Not surprisingly, Arnett has his share of admirers and detractors in this feisty community where the school district - and not a whole lot else - is a common bond.

"He's a man of strong convictions, and he believes in articulating his conviction," said the Rev. Bill Brown, a long-time friend of Arnett and a pastoral colleague. Brown is pastor of Covenant Baptist Church in Randolph Twp.

"Charlie has a strong tendency to believe that if you hold convictions that you ought to bring them out in the open - and he certainly has been notorious for that," Brown said, laughing. "He's an outstanding man ... I think a pastor has a right to express himself as an individual citizen."

Arnett began finding his public voice by writing letters to newspaper editors. Then, he took an opposing stand at a public meeting when Northmont educators decided to try for approval of a tax levy again after three earlier defeats.

In one published letter, he chastised Northmont teachers for "imposing their values" on students during an election campaign when another levy was on the ballot.

"If teachers feel this is OK in the matter of elections to impose their values, what will happen if you get one who is a boozer, a homosexual, a liberal or a fornicator?" Arnett wrote.

Reflecting back on that one, Arnett said he tucked "liberal" in his laundry list just to get a rise out of one of his liberal friends. Some might be stunned to hear that Arnett has a liberal friend. As he notes: "I was identified as part of the Christian Right for a long time before I could figure out what the Christian Right was.

"I just felt I'd rather be extremely right than moderately wrong."

But Arnett does occasionally surprise people. For instance, despite tensions between Arnett's supporters and Northmont school officials, he agreed to serve on the district's Strategic Planning Team. That seemed to be a sign that Arnett and the school leaders could at least cooperate in some areas. That hope went into the dumper, however, with the filing of his lawsuit in late May.

Scott Branscum, a member of the Northmont Board of Education, said he and other school officials have been advised by their attorney not to comment about the suit brought by Arnett and Randolph Twp. resident Elmer C. Doran.

"I'm disappointed that I can't speak freely because of the lawsuit, that I can no longer dialogue with this particular segment of our community," Branscum said.

Cathy Young, a trustee with the Northmont Education Foundation, said she is tired of all the interruptions in Northmont's educational process: interruptions she clearly laid at the feet of Arnett and his anti-tax allies, the Concerned Citizens of Northmont.

Arnett was instrumental in putting the citizens group together, even though he has never held a leadership post with the group.
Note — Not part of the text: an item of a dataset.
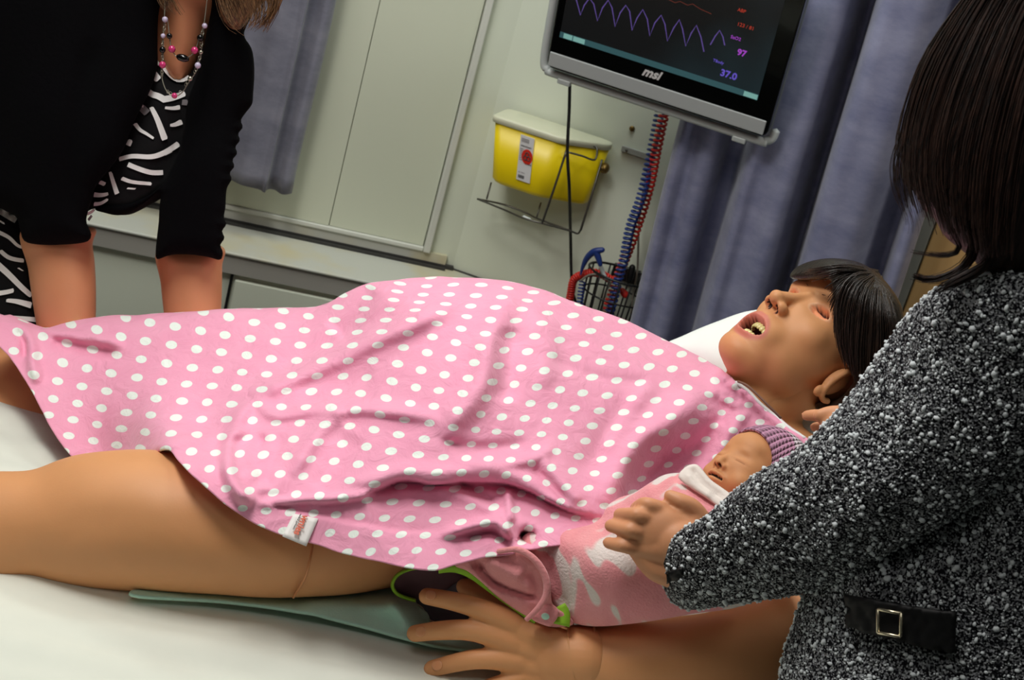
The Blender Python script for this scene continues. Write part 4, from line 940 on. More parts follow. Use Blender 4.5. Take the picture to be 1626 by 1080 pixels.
# the far silhouette turns away; hems stay flat
top_line = [p for p in GO[1:30]]
td, _, _ = seg_dist(V2, np.array(top_line), False)
Df = Df + roll_(td, 42) * 0.035
Df = folds(V2, Df, [(f[0], f[1], f[2] * (1.55 if f[0] == 'ridge' else 1.2), f[3] * (.88 if f[0] == 'ridge' else 1)) + tuple(f[4:]) for f in GF])
_bx, _by, _bd = projv(body[0]); near_leg = (V2[:, 0] < 290) & (V2[:, 1] > 640)
cell = {}
for a, b, c in zip((_bx / 10).astype(int), (_by / 10).astype(int), _bd):
    if (a, b) not in cell or cell[(a, b)] > c: cell[(a, b)] = c
need = np.array([max(0.0, Df[i] - (cell.get((int(x / 10), int(y / 10)), 9) - .010)) for i, (x, y) in enumerate(V2)]); need[near_leg] = 0; need = np.minimum(need, .12)
cg = {}
for (x, y), v in zip(V2, need):
    k = (int(x / 10), int(y / 10)); cg[k] = max(cg.get(k, 0), v)
src = np.array([(k[0] * 10 + 5, k[1] * 10 + 5, v) for k, v in cg.items() if v > 0.0005])
if len(src):
    dl = np.zeros(len(V2))
    for i in range(0, len(V2), 500):
        dd2 = ((V2[i:i + 500, None] - src[None, :, :2]) ** 2).sum(2); dl[i:i + 500] = (src[None, :, 2] * np.exp(-dd2 / (2 * 16.0 ** 2))).max(1)
    dl[near_leg] = 0
    Df = Df - dl * 1.1
print('gown lift', need.max(), (need > .002).sum())
def gown_depth(x, y):
    i = np.argmin((V2[:, 0] - x) ** 2 + (V2[:, 1] - y) ** 2); return Df[i]
GA = PA(V2[:, 0], V2[:, 1], Df)
for i in range(len(GA)):
    q = Vector(GA[i]); GA[i] += np.array(noise.noise_vector(q * 16)) * .0022 + np.array(noise.noise_vector(q * 42)) * .0008
# cloth carries on down the far side of the body
uvA = cloth_uv(V2)
tl = [i for i in loop if td[i] < 1.0 and V2[i][1] < 700 and V2[i][0] < 1165 and (V2[i][0] > 5)]
tl = sorted(tl, key=lambda i: V2[i][0]); n0 = len(GA); extraV = []; extraU = []; GF2 = list(GFc); rows = 7
for r_ in range(1, rows + 1):
    for i in tl: extraV.append(GA[i] + np.array([0, .022 * r_ * (1 - r_ / 22), -.006 * r_ ** 1.7])); extraU.append(uvA[i] + np.array([0.0, -.8 * r_]))
mT = len(tl)
for r_ in range(rows):
    for k in range(mT - 1):
        a = tl[k] if r_ == 0 else n0 + (r_ - 1) * mT + k; b = tl[k + 1] if r_ == 0 else n0 + (r_ - 1) * mT + k + 1
        GF2.append((a, b, n0 + r_ * mT + k + 1, n0 + r_ * mT + k))
gown = obj('gown', (np.vstack([GA, np.array(extraV)]), GF2), 'polka_cotton', man, uvs=np.vstack([uvA, np.array(extraU)]))
s = gown.modifiers.new('s', 'SOLIDIFY'); s.thickness = 0.0016; s.offset = 0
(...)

"Charles is entitled to his beliefs and his opinions," Young said. "I just wish he would work with us toward that common goal of continuing the educational growth process in the district."

Young, an Englewood resident whose younger daughter will be a Northmont sophomore this year, said, "That's what we all want, I think, as parents."

Arnett holds tightly to his basic and unadorned beliefs. "I have a strong belief that the Bible is the truth test for all that we do," Arnett said. A self-described fundamentalist, Arnett said the Bible is a litmus test for truth, "whether anybody understands it or not."

A lifelong resident of the Northmont area, Arnett grew up in Phillipsburg, but has lived in Union nearly 40 years. He and his wife, Carole, observed their 42nd wedding anniversary on July 23. A screen saver on the pastor's computer floats the message "I love Carole." The couple has four adult children.

Arnett is no stranger to the computer. Indeed, some of his sermons can be found on the Internet's World Wide Web via the Northmont Area Community Network web site.

Arnett's favorite quotation listed on his America Online profile is "text has meaning." It's a phrase he repeats often, almost like a mantra, as he discusses his views.

And for Arnett, no text has more sacred meaning - nor power - than holy Scripture.

"The Bible is the truth revealed to us," Arnett said.